La santé sexuelle et reproductive des femmes est elle aussi fortement menacée par la baisse des financements. En effet, l’avortement et la contraception sont eux aussi remis en cause par ces politiques d’austérité : en France, ce sont 180 centres IVG qui ont fermé depuis dix ans, en Suisse, le gouvernement tente de le dérembourser, au Portugal, les centres de santé refusent de distribuer la pilule du lendemain.
Mais ce sont aussi les politiques et les budgets auparavant consacrés aux politiques d’égalité femmes/hommes qui sont sacrifiés. Ainsi, le ministère du droit des femmes a été supprimé en Espagne, les plannings familiaux voient leurs subventions baisser d’année en année et sont en danger à l’heure actuelle en Belgique, les lignes d’écoute et d’aide téléphonique pour les femmes battues, violées et maltraitées sont menacées, le dernier centre d’hébergement d’urgence pour les femmes vient d’être fermé à Paris. En ce 8 mars, journée internationale des luttes des femmes, c’est aussi à toutes les femmes victimes de violences que nous devons penser car la crise de la dette, en nous précarisant, en nous paupérisant, amplifie ce phénomène.

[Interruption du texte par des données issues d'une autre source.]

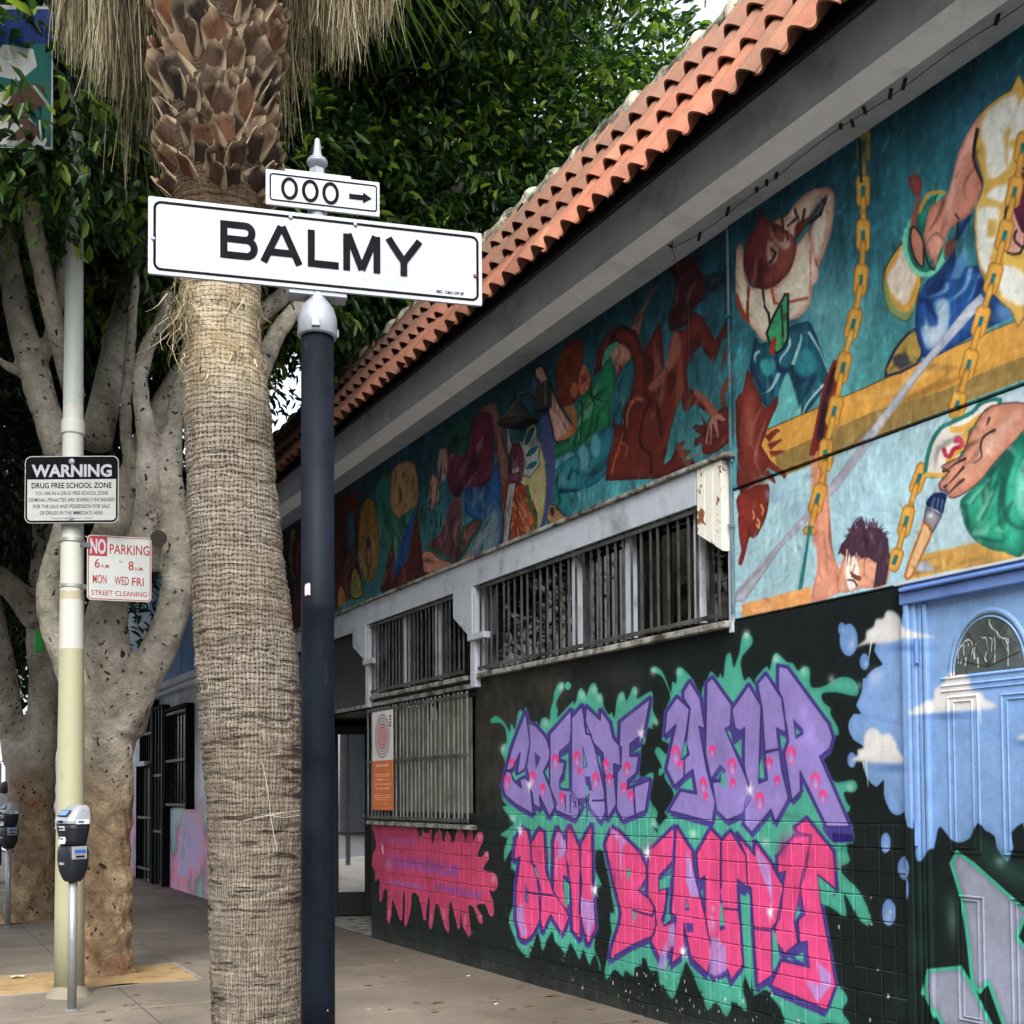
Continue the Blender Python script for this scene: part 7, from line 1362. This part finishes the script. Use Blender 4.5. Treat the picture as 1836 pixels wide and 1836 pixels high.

La dette et les politiques d’austérité ne sont pas neutres d’un point de vue du genre ! Les gouvernements ont effectivement bien une dette mais ce n’est pas aux banques qu’ils la doivent, c’est aux femmes car elles en sont les principales créancières ! Nous le savons, la dette participe de choix politiques effectués par les gouvernements, ce sont eux qui l’on construite. Or, ce qu’ils ont construit, nous pouvons ensemble, par nos luttes, le déconstruire. L’égalité entre les femmes et les hommes est certes une exigence de justice sociale mais cette égalité doit être au centre de nos revendications et de nos combats car elle constitue une des perspectives importantes pour sortir de la crise.